Direction | Select lines where the word "that" appears.

Records for the exercise |
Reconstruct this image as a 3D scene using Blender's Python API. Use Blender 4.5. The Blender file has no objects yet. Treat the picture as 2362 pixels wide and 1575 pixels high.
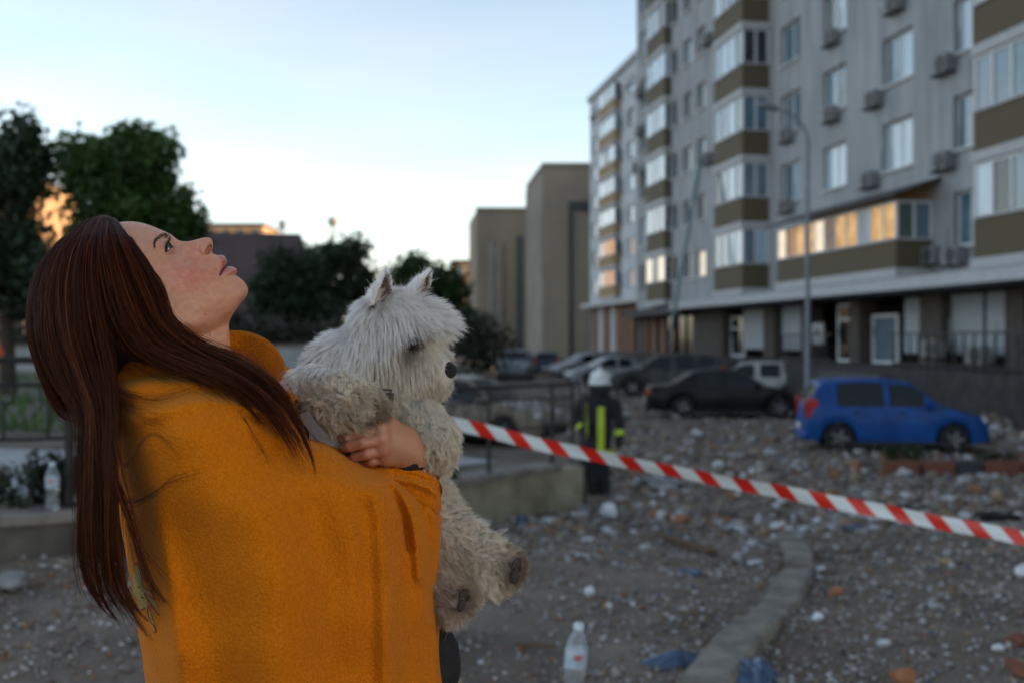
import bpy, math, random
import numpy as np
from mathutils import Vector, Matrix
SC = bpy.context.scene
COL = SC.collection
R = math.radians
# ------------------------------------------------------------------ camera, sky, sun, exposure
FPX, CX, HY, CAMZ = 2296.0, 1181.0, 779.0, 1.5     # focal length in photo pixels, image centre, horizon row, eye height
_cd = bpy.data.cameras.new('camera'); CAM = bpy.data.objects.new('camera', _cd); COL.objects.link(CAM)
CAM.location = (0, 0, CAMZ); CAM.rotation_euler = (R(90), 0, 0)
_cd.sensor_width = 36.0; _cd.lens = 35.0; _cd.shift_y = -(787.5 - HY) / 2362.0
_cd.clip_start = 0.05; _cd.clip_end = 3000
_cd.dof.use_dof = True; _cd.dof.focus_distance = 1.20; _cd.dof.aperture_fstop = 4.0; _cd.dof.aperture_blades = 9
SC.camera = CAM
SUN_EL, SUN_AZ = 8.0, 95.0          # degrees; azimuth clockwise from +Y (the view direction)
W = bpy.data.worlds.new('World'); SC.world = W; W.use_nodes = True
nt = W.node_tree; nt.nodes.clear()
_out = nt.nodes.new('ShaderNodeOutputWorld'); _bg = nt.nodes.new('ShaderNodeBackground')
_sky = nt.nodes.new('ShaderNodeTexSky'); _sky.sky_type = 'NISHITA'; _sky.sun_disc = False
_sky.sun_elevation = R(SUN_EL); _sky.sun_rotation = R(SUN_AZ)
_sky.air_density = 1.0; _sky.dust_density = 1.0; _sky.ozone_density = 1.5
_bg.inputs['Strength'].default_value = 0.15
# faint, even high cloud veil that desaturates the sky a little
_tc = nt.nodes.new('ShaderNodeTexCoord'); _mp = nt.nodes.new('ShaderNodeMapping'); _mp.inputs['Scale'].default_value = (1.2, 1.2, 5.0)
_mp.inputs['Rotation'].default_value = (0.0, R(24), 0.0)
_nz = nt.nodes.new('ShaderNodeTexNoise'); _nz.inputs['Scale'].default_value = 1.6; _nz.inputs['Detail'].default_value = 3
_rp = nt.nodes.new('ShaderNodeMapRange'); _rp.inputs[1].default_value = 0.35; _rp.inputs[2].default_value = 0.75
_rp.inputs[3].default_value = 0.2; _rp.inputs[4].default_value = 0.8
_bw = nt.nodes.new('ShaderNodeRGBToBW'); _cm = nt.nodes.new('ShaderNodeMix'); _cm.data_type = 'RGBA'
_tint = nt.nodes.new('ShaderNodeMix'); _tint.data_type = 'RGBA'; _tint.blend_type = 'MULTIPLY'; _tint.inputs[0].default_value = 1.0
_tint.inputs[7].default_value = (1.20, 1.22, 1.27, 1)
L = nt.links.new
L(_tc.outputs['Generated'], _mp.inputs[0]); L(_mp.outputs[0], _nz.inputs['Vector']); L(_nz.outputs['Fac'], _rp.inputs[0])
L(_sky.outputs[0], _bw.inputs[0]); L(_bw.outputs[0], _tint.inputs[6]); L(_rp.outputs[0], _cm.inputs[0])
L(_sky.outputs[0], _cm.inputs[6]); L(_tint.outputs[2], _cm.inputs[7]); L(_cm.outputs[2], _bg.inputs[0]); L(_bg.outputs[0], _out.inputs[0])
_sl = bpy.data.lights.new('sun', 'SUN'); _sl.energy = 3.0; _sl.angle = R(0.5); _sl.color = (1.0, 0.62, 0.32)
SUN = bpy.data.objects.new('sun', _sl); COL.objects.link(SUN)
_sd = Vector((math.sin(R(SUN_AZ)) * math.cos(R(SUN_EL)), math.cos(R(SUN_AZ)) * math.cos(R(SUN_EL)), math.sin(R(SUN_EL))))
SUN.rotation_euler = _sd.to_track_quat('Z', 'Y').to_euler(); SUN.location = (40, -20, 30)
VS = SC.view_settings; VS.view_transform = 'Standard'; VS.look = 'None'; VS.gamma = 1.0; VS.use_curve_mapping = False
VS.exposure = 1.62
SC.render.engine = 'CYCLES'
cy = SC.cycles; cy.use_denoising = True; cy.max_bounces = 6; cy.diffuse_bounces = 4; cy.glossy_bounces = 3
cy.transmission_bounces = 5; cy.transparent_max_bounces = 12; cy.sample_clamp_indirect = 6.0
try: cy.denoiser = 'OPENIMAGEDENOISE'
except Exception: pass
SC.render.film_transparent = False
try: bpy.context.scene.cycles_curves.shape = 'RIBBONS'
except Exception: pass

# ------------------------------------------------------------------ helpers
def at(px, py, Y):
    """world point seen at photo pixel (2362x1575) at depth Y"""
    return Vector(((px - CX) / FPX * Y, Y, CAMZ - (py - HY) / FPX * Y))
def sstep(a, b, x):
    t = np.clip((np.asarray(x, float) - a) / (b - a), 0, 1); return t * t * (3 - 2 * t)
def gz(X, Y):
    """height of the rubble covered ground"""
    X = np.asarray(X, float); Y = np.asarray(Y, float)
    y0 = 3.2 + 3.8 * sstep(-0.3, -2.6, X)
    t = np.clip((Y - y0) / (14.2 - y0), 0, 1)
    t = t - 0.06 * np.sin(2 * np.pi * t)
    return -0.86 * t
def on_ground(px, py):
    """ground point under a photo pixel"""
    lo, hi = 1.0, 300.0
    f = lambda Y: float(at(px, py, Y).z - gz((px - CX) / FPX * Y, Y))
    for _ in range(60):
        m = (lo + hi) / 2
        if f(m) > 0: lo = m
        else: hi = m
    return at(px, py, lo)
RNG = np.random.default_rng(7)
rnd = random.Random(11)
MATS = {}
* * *
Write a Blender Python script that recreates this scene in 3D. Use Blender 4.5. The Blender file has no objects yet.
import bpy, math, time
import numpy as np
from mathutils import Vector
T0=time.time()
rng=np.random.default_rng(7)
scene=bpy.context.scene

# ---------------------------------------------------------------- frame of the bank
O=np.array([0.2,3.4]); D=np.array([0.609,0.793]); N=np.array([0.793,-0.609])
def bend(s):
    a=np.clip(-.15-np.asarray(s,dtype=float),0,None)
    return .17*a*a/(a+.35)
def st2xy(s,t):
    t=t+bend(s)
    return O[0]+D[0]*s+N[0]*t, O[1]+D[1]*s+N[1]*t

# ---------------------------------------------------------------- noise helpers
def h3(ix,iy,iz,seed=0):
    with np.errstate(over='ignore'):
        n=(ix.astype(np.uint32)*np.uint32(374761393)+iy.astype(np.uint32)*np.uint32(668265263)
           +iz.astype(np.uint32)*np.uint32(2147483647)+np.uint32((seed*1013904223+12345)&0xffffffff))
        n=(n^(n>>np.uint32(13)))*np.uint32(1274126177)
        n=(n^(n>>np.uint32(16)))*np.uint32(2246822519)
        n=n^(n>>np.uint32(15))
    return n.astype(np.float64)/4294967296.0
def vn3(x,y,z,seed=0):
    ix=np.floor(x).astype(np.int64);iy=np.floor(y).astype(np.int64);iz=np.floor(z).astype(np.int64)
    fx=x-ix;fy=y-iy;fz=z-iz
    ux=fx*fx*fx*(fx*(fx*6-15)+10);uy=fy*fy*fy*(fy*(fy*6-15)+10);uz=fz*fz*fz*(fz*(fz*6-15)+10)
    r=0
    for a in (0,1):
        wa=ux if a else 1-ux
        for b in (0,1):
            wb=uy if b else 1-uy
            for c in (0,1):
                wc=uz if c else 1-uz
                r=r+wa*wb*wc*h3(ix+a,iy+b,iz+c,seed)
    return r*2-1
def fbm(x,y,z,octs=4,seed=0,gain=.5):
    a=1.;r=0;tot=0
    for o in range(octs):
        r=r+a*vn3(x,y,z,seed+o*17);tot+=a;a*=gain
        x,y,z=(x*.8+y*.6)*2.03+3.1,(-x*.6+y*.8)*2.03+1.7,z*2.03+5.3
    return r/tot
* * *
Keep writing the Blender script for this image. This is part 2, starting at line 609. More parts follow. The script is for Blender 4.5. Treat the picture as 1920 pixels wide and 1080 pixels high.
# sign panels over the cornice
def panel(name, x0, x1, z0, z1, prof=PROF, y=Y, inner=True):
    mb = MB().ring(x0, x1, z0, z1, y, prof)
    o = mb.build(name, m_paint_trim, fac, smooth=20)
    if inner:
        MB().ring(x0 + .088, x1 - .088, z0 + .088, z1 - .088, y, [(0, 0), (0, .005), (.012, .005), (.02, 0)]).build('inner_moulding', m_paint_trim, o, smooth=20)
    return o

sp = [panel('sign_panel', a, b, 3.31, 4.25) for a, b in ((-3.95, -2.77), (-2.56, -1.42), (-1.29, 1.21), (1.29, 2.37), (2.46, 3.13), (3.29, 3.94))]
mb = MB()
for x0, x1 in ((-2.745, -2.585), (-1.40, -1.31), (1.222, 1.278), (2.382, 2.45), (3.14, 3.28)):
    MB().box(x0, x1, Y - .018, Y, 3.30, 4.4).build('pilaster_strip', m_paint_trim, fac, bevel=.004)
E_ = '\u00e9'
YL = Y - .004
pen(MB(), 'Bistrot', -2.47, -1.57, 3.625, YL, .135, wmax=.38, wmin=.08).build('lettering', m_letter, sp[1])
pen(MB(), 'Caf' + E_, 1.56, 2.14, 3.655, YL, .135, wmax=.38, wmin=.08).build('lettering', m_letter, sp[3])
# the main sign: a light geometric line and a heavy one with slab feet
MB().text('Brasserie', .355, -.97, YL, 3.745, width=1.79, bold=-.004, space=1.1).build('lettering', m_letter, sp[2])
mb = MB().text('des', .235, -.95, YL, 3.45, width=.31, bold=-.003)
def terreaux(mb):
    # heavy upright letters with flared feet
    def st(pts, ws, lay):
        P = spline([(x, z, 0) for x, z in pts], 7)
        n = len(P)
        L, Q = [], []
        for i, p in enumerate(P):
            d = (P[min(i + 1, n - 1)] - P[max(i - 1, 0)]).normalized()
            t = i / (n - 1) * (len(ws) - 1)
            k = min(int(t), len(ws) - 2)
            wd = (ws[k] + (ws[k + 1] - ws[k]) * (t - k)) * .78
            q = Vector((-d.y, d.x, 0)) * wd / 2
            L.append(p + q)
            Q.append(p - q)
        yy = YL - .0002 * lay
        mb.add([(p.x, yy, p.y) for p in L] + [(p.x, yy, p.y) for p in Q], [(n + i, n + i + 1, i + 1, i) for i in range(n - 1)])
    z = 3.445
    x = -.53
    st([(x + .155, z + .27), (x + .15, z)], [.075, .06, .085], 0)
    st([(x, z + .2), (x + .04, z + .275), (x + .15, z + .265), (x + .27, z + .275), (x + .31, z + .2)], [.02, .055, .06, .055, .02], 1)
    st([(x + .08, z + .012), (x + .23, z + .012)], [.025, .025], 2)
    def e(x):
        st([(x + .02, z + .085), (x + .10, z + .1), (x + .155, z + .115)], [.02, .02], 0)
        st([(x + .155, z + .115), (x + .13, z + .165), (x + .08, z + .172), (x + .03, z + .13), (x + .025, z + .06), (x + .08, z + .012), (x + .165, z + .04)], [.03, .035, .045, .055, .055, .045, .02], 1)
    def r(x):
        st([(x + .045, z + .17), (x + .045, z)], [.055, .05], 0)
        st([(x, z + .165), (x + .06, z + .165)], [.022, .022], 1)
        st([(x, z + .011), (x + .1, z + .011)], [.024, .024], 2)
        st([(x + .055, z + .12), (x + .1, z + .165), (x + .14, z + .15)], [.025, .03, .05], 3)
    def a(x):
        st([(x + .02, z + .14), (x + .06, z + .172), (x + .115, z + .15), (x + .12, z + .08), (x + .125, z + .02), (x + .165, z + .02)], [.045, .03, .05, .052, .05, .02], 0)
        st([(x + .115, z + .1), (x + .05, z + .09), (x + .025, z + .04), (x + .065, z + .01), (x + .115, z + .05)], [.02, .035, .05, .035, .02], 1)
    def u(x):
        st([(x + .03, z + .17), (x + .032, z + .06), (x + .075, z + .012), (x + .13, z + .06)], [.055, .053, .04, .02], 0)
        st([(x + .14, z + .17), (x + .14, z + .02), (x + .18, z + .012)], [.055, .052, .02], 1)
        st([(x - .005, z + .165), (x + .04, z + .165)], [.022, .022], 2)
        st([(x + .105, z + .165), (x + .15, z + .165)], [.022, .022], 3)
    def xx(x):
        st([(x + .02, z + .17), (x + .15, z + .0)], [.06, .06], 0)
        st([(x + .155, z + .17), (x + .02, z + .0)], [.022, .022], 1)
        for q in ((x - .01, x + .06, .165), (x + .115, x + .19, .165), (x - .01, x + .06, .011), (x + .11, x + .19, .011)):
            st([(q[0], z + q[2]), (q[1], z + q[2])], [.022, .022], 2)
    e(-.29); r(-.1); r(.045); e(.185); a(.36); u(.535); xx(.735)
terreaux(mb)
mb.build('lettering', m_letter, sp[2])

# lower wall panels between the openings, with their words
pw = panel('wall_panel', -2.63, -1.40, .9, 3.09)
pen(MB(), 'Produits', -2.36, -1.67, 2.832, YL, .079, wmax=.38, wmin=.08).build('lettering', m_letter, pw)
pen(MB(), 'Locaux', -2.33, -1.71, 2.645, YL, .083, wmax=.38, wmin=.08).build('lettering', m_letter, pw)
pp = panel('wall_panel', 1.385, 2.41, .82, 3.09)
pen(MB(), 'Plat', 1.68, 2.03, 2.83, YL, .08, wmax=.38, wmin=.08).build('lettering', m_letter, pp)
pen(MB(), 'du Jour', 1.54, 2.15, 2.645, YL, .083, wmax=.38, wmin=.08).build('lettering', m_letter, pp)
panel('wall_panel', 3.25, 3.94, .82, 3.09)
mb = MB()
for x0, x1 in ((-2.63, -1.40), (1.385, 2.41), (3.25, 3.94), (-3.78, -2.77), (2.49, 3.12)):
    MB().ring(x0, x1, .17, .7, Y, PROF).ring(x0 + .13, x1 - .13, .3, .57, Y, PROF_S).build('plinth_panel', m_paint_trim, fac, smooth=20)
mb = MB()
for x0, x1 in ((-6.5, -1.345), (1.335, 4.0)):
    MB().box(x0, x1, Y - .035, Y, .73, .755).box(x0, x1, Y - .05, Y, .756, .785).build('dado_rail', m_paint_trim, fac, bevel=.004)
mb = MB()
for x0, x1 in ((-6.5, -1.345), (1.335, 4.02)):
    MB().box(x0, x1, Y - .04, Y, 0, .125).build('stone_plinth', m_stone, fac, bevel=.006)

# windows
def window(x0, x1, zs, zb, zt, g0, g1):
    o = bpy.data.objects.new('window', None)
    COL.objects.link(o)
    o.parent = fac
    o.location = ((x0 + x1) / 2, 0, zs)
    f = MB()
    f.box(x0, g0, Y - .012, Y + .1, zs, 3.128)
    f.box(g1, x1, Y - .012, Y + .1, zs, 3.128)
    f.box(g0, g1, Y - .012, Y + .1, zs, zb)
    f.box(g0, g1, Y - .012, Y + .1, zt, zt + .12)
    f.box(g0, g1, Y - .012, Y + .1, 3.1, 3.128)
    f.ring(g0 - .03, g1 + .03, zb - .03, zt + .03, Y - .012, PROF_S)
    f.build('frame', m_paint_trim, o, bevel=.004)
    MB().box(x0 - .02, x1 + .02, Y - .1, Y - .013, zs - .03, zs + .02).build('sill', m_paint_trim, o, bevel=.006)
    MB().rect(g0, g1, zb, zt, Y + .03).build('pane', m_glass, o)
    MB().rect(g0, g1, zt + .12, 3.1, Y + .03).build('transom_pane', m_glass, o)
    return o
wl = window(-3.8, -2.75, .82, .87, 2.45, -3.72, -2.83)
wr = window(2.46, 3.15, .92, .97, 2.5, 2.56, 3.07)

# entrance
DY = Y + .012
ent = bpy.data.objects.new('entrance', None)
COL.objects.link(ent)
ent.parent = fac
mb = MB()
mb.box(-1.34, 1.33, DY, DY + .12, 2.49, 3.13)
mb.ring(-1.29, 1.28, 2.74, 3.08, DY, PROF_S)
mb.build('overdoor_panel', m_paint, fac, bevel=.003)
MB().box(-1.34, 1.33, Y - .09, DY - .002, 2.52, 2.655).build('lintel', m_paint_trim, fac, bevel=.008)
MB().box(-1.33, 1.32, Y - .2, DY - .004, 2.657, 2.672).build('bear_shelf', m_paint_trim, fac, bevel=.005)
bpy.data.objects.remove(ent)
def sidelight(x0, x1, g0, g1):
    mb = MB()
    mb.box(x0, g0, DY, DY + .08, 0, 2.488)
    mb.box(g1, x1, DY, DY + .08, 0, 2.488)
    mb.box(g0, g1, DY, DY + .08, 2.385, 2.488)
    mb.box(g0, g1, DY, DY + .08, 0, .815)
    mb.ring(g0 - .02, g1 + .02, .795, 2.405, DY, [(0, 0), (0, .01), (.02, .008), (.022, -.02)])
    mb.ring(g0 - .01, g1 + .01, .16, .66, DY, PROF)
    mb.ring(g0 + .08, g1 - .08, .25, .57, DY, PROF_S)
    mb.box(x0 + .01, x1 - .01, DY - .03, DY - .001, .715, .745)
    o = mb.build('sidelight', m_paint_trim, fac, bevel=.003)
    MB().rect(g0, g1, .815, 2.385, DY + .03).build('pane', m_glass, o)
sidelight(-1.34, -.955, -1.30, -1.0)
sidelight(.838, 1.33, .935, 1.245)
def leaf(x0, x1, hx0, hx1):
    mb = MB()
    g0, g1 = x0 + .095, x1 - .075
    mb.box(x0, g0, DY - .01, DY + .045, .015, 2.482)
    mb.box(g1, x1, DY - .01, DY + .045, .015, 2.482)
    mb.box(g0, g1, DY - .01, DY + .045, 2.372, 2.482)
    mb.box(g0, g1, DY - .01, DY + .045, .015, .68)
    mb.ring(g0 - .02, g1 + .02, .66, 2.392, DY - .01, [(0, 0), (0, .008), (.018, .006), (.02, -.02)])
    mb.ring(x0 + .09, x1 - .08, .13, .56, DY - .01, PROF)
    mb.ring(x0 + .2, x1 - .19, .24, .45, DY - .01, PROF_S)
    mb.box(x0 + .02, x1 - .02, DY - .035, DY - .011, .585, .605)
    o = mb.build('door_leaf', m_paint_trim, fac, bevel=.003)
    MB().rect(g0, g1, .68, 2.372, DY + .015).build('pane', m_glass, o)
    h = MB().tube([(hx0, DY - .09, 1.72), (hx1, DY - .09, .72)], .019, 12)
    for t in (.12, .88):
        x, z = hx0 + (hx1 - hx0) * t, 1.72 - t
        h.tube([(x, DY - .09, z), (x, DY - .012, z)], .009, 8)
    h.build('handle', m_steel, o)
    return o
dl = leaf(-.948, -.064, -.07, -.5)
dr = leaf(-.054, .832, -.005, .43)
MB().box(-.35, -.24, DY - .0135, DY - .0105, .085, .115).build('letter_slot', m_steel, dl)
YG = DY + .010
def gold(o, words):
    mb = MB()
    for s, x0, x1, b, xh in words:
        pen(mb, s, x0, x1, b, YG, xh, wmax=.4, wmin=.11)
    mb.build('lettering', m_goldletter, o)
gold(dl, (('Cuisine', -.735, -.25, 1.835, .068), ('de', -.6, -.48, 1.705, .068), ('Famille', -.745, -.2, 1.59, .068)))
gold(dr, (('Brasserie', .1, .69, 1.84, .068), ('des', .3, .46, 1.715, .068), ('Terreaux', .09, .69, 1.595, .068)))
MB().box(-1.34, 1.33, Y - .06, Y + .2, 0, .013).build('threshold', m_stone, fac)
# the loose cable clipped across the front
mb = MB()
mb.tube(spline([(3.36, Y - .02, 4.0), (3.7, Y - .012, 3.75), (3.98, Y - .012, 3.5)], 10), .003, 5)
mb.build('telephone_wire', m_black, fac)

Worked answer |
# faint, even high cloud veil that desaturates the sky a little
Write a Blender Python script that recreates this scene in 3D. Use Blender 4.5. The Blender file has no objects yet.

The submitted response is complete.